NOT a big deal to most, but a big one for me. Doomed to an abject sentimentality borne of sixty five years, which in turn is affected by cabin fever, little things suddenly mean a lot.
Memories often play funny tricks with regard to one’s perception of space and time. A boy, whom you have watched grow up from a tiny baby to a young man, has a frozen-in-time little boy image in your mind’s eye that you never seem to forget. In fact, it is always with that same image that you imagine him to be, whenever you think of, and much less, interact with him in real time. I guess that is why we often hear from children the phrase, “But I’m not a little kid anymore.”
I have got two gems-of-a-boy who have already discovered their own little niches in the adult world. However, while the first-born had already been on his own and now successfully navigating his way along Manila’s business district, the young one still stays with us, the clingy ones, still in test flight mode, but with a first writing job that consumes much of his quarantine moments in these work-from-home days.
Not that we mind. True-blue pinoy parents that we are, we would prefer it that our children stay longer with us under our roofs, for as long as they want, and the hell with the opinion of others.
Then I always wonder, why is it that they always appear in my dreams as the little tykes that they once were, instead of how they look at present?

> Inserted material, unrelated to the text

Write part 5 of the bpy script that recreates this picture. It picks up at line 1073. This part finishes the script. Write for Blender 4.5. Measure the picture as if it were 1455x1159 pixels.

That might be a psychiatrist’s dream case study right there but I surmise that it’s merely every parent’s subconscious desire, that their children will never grow old and stay as their babies forever.
I have this lingering image in my mind, of a park scene wherein a father is coaxing his one-year old boy to walk towards him. As the smiling babe awkwardly baby steps in his direction, there is cuteness overload. However, I see everything unfolding differently. With each step toward him, the boy is ironically learning to step away in the opposite direction.
I have always kidded some of my friends who have growing-up daughters about that fateful day when some young man will eventually come knocking. Being on the opposite side of this spectrum, I am now of a similar frame of thinking; my son may be driving me now, for errands and wherever I need to go, but it will not be long when the tables will be turned and he will be using our wheels for dates. (And hopefully with one of my friends’ daughters.)
During his little bot days, I have not only been tatay, but close-in buddy, and confidante as well, accompanying him at almost every step of the way, in both school and other activities. The time when he will say he is driving over to visit some girl or finally say he has decided to permanently move out, definitely feels closer, and nothing is going to stop it. Oh well, from Matchbox cars to Tamiyas, to a Honda, that’s a tale right there. In all, I just have to say, darn them little baby steps in that park.